Un sofrito de acero y carne humana


Los ojos son una singularidad del universo a la que hemos dejado de prestar atención porque nos cansamos de todo. Estamos tan hartos de la Tierra, por ejemplo, que nos dedicamos a cargárnosla de forma minuciosa mientras miramos codiciosamente a Marte. Tenemos que volver a verlos (los ojos) aislados del resto de la cara para que nos conmuevan, para que nos toquen el corazón, para que nos asombremos de llevarlos puestos sin pagar por ellos un sobrecoste (¿o sí?). ¡Y cómo nos conmueven los de esta cría palestina, una desplazada de tantas, al asomarse al mundo por la herida abierta en una tienda de campaña improvisada a todo correr en el puerto de Gaza! Ignoramos si continúa viva o ha sido troceada ya por una de las bombas descuartizadoras del sanguinario Netanyahu. Quizá esos globos oculares han sido clausurados para siempre por el efecto de un misil. Pero un día, a finales de mayo del año en curso, buscaron una abertura por la que saber qué ocurría ahí afuera y no tenemos ni idea de lo que averiguaron, pero a los que estábamos fuera nos permitieron adivinar lo que ocurría dentro.

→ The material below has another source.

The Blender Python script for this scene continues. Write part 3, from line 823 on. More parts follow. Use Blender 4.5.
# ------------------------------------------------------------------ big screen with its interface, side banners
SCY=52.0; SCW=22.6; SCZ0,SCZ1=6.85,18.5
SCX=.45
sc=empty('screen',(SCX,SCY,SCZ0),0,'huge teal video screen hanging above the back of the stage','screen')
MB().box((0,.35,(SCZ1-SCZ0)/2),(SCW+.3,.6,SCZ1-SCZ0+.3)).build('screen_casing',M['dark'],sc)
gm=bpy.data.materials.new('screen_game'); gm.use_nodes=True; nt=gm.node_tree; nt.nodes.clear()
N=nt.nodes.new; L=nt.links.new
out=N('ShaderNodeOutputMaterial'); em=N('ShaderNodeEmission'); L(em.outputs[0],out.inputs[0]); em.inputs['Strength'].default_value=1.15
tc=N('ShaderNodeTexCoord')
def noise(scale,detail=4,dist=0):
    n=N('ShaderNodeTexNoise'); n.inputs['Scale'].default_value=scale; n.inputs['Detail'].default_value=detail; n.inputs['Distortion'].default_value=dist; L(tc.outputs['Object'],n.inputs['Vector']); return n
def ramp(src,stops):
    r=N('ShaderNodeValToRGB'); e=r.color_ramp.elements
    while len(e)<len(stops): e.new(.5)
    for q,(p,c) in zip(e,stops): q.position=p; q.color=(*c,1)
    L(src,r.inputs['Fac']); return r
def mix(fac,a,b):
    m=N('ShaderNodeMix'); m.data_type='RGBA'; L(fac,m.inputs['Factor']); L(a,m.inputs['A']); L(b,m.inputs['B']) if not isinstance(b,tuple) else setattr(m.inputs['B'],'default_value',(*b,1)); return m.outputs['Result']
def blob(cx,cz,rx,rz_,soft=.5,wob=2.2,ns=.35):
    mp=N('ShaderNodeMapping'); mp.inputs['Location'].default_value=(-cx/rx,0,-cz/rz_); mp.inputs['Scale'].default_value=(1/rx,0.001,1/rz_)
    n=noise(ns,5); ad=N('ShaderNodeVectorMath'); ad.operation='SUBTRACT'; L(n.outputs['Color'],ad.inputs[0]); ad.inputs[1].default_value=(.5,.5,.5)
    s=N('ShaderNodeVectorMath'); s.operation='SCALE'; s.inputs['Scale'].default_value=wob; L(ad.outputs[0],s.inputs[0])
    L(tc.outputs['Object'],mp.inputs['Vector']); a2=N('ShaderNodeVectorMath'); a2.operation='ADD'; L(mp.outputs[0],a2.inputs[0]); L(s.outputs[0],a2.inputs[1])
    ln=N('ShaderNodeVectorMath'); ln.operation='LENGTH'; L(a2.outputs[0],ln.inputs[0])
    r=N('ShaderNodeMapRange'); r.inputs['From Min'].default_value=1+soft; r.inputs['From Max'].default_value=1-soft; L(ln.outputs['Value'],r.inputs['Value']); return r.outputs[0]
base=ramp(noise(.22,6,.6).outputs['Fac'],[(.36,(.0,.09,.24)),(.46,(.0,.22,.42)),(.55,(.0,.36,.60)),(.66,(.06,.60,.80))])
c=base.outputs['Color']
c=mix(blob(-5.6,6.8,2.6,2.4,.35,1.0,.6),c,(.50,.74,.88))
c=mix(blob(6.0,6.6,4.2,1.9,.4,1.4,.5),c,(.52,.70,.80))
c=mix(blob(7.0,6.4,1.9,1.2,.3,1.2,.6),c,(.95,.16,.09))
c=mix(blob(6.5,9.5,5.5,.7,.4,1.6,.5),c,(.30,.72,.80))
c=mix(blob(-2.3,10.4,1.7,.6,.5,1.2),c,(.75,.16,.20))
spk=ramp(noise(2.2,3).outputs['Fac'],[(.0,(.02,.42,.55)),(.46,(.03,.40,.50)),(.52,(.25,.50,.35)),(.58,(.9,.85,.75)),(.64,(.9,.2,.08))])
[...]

Dentro, ocurría un descosido mental metaforizado por el roto de la tienda. Dentro, había una extrañeza verde y traslúcida y purísima. La niña se interroga sobre el horror desde la belleza incomparable de sus ojos. Se pregunta por qué el mundo, su mundo, ha devenido una escombrera de piernas y brazos mutilados junto a infinitos pedazos de metralla, como si un cocinero loco se ejercitara en un sofrito de acero y carne humana sobre el que guisar sus obsesiones religiosas.